• [DATA LINES]:
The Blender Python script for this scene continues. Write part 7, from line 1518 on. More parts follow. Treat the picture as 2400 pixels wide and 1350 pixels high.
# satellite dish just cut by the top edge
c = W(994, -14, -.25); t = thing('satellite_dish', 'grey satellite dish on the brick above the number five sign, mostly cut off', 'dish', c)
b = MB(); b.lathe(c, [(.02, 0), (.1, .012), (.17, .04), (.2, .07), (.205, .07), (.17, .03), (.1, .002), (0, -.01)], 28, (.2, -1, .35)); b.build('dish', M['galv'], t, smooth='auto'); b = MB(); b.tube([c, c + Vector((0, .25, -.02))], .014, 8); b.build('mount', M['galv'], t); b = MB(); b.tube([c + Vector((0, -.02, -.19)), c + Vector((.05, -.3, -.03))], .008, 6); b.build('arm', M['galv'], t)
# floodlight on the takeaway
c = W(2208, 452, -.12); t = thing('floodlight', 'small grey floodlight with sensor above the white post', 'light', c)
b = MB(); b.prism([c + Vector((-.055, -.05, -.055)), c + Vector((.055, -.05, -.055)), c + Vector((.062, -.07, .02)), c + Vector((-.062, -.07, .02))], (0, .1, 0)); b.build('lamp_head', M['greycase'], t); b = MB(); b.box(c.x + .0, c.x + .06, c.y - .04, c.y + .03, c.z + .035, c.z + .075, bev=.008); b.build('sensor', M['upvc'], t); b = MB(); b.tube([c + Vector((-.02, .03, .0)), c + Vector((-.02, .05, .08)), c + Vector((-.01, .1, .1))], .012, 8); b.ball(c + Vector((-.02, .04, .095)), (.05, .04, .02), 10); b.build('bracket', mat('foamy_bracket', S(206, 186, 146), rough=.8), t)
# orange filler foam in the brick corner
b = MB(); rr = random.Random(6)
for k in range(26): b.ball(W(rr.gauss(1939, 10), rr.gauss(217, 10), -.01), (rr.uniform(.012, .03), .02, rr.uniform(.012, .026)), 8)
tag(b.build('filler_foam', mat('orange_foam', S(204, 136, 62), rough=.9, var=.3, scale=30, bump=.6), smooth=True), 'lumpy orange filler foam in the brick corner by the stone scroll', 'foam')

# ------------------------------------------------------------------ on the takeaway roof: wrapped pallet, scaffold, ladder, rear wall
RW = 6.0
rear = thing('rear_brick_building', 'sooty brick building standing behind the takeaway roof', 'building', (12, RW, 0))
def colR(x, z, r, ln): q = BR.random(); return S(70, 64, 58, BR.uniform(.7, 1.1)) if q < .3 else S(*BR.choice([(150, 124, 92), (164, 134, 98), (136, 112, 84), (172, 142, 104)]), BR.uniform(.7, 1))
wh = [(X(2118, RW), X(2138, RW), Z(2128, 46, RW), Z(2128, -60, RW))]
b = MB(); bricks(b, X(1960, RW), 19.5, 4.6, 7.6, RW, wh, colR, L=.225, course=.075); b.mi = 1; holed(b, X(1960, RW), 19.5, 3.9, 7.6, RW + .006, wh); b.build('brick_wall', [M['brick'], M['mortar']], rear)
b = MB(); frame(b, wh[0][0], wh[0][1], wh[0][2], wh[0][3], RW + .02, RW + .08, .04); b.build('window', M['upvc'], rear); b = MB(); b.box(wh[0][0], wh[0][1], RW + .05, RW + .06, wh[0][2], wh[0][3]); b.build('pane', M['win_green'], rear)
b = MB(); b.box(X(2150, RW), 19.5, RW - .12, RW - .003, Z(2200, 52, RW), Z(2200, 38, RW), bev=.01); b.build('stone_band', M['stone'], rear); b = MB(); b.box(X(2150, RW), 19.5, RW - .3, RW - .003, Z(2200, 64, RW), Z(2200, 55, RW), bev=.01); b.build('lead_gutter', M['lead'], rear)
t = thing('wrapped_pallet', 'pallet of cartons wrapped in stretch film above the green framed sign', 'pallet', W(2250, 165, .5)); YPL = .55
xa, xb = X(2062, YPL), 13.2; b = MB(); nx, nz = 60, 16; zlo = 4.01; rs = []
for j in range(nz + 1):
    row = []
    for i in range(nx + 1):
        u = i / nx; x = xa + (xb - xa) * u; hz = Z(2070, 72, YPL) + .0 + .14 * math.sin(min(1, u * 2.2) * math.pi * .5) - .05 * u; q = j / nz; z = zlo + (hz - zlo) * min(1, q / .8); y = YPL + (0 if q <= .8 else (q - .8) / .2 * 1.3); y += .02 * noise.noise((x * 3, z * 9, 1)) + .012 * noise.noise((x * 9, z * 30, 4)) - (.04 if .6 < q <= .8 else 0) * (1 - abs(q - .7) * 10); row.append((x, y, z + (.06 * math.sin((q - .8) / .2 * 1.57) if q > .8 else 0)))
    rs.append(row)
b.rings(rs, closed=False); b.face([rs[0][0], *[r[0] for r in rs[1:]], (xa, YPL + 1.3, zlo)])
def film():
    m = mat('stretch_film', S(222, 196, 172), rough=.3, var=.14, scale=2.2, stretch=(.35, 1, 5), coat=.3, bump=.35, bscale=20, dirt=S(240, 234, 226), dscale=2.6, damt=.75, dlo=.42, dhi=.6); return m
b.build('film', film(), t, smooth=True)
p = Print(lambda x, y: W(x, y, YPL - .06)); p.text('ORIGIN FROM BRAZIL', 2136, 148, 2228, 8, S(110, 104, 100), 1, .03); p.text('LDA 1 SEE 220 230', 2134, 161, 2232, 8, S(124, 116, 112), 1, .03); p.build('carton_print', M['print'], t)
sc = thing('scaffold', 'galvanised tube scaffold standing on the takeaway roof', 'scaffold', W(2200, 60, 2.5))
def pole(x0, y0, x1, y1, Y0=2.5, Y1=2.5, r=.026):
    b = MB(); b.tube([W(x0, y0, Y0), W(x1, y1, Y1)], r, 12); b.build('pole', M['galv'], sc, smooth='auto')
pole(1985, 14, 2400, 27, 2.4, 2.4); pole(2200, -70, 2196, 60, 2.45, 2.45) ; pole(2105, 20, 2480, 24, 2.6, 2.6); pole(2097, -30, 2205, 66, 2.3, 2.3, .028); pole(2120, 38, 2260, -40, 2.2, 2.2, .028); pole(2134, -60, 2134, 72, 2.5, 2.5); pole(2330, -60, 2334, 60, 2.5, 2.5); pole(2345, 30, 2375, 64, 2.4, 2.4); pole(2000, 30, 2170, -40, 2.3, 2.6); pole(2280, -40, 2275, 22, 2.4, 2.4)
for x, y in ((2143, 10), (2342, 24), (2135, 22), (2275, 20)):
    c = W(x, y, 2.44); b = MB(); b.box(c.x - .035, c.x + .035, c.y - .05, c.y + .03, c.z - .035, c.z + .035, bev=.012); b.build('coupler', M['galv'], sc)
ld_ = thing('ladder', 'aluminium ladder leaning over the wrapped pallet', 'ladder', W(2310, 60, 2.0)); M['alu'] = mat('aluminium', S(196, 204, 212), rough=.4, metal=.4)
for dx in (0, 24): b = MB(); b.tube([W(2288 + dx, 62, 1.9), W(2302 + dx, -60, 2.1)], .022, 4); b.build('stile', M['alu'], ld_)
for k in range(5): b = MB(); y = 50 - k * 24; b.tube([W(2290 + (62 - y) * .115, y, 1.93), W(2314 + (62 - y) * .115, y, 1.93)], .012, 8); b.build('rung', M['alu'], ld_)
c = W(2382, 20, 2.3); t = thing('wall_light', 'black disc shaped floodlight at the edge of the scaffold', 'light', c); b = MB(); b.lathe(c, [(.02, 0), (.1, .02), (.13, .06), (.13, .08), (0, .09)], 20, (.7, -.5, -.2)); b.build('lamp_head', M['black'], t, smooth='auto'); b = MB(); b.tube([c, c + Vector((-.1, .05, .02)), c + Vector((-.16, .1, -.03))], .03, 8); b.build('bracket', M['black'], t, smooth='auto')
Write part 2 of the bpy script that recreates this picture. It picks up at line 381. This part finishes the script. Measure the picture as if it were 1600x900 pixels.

• [EXERCISE BRIEF]:
Quote exactly the first line of the data and every line after it through the one holding "stone scroll', 'foam')".

• [SOLVED PROBLEM]:
The Blender Python script for this scene continues. Write part 7, from line 1518 on. More parts follow. Treat the picture as 2400 pixels wide and 1350 pixels high.
# satellite dish just cut by the top edge
c = W(994, -14, -.25); t = thing('satellite_dish', 'grey satellite dish on the brick above the number five sign, mostly cut off', 'dish', c)
b = MB(); b.lathe(c, [(.02, 0), (.1, .012), (.17, .04), (.2, .07), (.205, .07), (.17, .03), (.1, .002), (0, -.01)], 28, (.2, -1, .35)); b.build('dish', M['galv'], t, smooth='auto'); b = MB(); b.tube([c, c + Vector((0, .25, -.02))], .014, 8); b.build('mount', M['galv'], t); b = MB(); b.tube([c + Vector((0, -.02, -.19)), c + Vector((.05, -.3, -.03))], .008, 6); b.build('arm', M['galv'], t)
# floodlight on the takeaway
c = W(2208, 452, -.12); t = thing('floodlight', 'small grey floodlight with sensor above the white post', 'light', c)
b = MB(); b.prism([c + Vector((-.055, -.05, -.055)), c + Vector((.055, -.05, -.055)), c + Vector((.062, -.07, .02)), c + Vector((-.062, -.07, .02))], (0, .1, 0)); b.build('lamp_head', M['greycase'], t); b = MB(); b.box(c.x + .0, c.x + .06, c.y - .04, c.y + .03, c.z + .035, c.z + .075, bev=.008); b.build('sensor', M['upvc'], t); b = MB(); b.tube([c + Vector((-.02, .03, .0)), c + Vector((-.02, .05, .08)), c + Vector((-.01, .1, .1))], .012, 8); b.ball(c + Vector((-.02, .04, .095)), (.05, .04, .02), 10); b.build('bracket', mat('foamy_bracket', S(206, 186, 146), rough=.8), t)
# orange filler foam in the brick corner
b = MB(); rr = random.Random(6)
for k in range(26): b.ball(W(rr.gauss(1939, 10), rr.gauss(217, 10), -.01), (rr.uniform(.012, .03), .02, rr.uniform(.012, .026)), 8)
tag(b.build('filler_foam', mat('orange_foam', S(204, 136, 62), rough=.9, var=.3, scale=30, bump=.6), smooth=True), 'lumpy orange filler foam in the brick corner by the stone scroll', 'foam')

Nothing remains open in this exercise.